Con igual intensidad y energía se dedicaron al servicio religioso, al culto, a la confesión y a la enseñanza. En 1596 los Jesuitas abrieron su primera Escuela de Gramática y segunda en el país. Posteriormente, fundaron un internado para jóvenes aristócratas: el Convictorio de San Francisco Javier.

Debido a la necesidad de convertir a los indígenas a la fe católica, se abrió en Penco un curso de lengua araucana, pero no duró por la escasez de alumnos. Pero en 1967 fundaron una escuela para que éstos aprendieran castellano, tal fue el Colegio de Naturales de Chillán. Para la educación superior fundaron El Colegio Máximo San Miguel en Santiago y la Universidad Pencopolitana en Concepción.

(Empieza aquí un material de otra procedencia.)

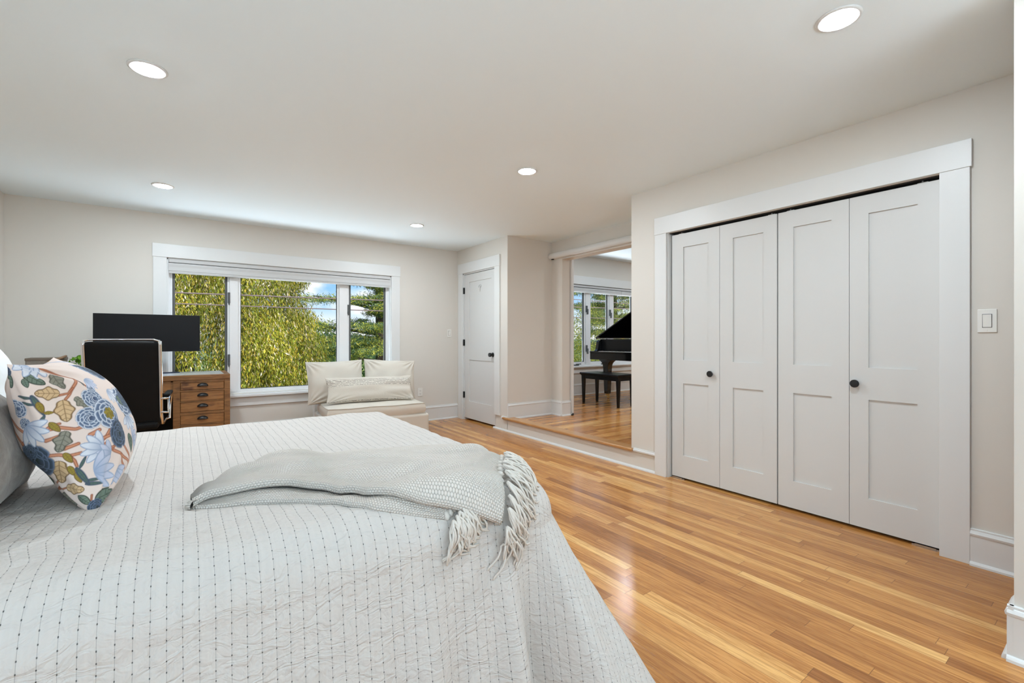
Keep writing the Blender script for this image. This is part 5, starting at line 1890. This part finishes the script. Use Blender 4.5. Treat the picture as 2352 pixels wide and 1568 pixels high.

Hacia 1650, medio siglo después de su llegada, casi la mitad de los casi 114 miembros de la orden eran personas nacidas y educadas en Chile, por lo tanto llevaron apellidos criollos como: Fuenzalida, Gómez, Molina, etc. La influencia de los jesuitas penetró en todos los sectores sociales, desde los esclavos negros hasta la aristocracia.

La Congregación llegó a ser dueña de 59 fundos en Chile y de mil 300 esclavos negros, formando una potencia productora superior a cuantas se conocían en el país. Adicionalmente, impartió instrucción en sus 11 colegios o conventos, influyendo enormemente en el comercio e industrias chilenas.

Así, en el siglo XVIII, al ser expulsados, la Compañía de Jesús constituía un poder religioso, económico, docente, social y político que superaba todas las fuerzas espirituales del país unidas, exceptuando el poder «real».